On Thursday the State Bond Commission will meet to authorize the state to borrow the funds necessary to purchase the Connecticut River Plaza office complex for $34.5 million and 55 Farmington Avenue for $18 million.

Over the next two years, about 3,300 state employees will be moved from their present locations to these two buildings.

The total state cost to purchase, renovate and move into the two buildings will be in the range of $120 million.

United Healthcare was leasing Connecticut River Plaza until a few years ago when it moved to City Place, while 55 Farmington Avenue is owned by The Hartford Financial Services Group.

Apparently the state will also be purchasing the Morgan Street Parking Garage but funding for that purchase is not part of the $120 million nor is the cost of tearing down 25 Sigourney Street, after the departments of social and revenue services move to 55 Farmington Avenue.

According to the Hartford Business Journal and the Hartford Courant, the priority will be to move state employees out of the 25 Sigourney Street, the 20-story building that the state purchased from the Xerox Corporation for $43 million in 1995.

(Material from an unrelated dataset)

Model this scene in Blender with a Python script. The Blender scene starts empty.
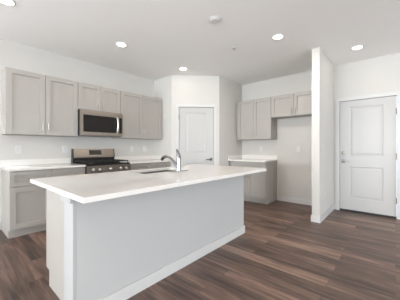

Almost immediately after the building was purchased it became clear that mold problems, resulting from numerous water leaks, were making employees sick.  Insiders report that it was widely known that the building had problems prior to the state’s decision to purchase it.  In addition, a portion of the building’s parking garage had to be closed down last year due to structure and safety concerns.

The state spent significant funds trying to fix the mold and water leak problems before giving up and deciding to close the building.

Forgotten over time is the fact that earlier, in 1991, the state purchased the 14-story 60 Washington Street building to serve as state offices for the cost of about $15 million.  However, the building was never used and the state tore down the building in 2000 when it became apparent that it would cost at least $30 million to remove asbestos and renovate the building.

Finally, in what can only be described as the best public relations spin of this entire situation, Hartford Mayor Pedro Segarra told the Hartford Courant that the City welcomed the State’s decision to bring more state workers into the city, but it wants the State to provide the City with additional funding to soften the hit it will be taking from having two large private properties come off the tax rolls. The combined impact to Hartford’s tax revenue stream of losing the two properties is in the range of $2 million.

According to the Courant, “At a news conference Wednesday, Malloy acknowledged the loss of property taxes for the city, where the budget deficit is forecast to rise to $82 million in 2016. ‘All this needs to work out in the best interest of the state and the best interest of the city, and that’s what we’ve pledged to do with the mayor,’ Malloy said.”

At the same time, Malloy’s new proposed state budget completely eliminates the long-standing Payment in Lieu of Taxes (PILOT) program that serves as a primary source of revenue for Hartford and a number of other Connecticut cities and towns that have significant amounts of public property.  Malloy’s budget does not eliminate funding for the PILOT program for private, tax exempt properties, only for properties owned by the state.

Segarra told the Courant, “We have other ways to make up for some of this revenue…”  One option, according to the media account is for the State to provide additional funds to compensate the city for the XL Center.

Meanwhile, Wait, What? readers are welcome to suggest how that opening paragraph should be interpreted – the one that reads – “The state expects to save $200 million, adjusted for inflation, over the next 20 years. The savings is roughly $100 million in today’s dollars.”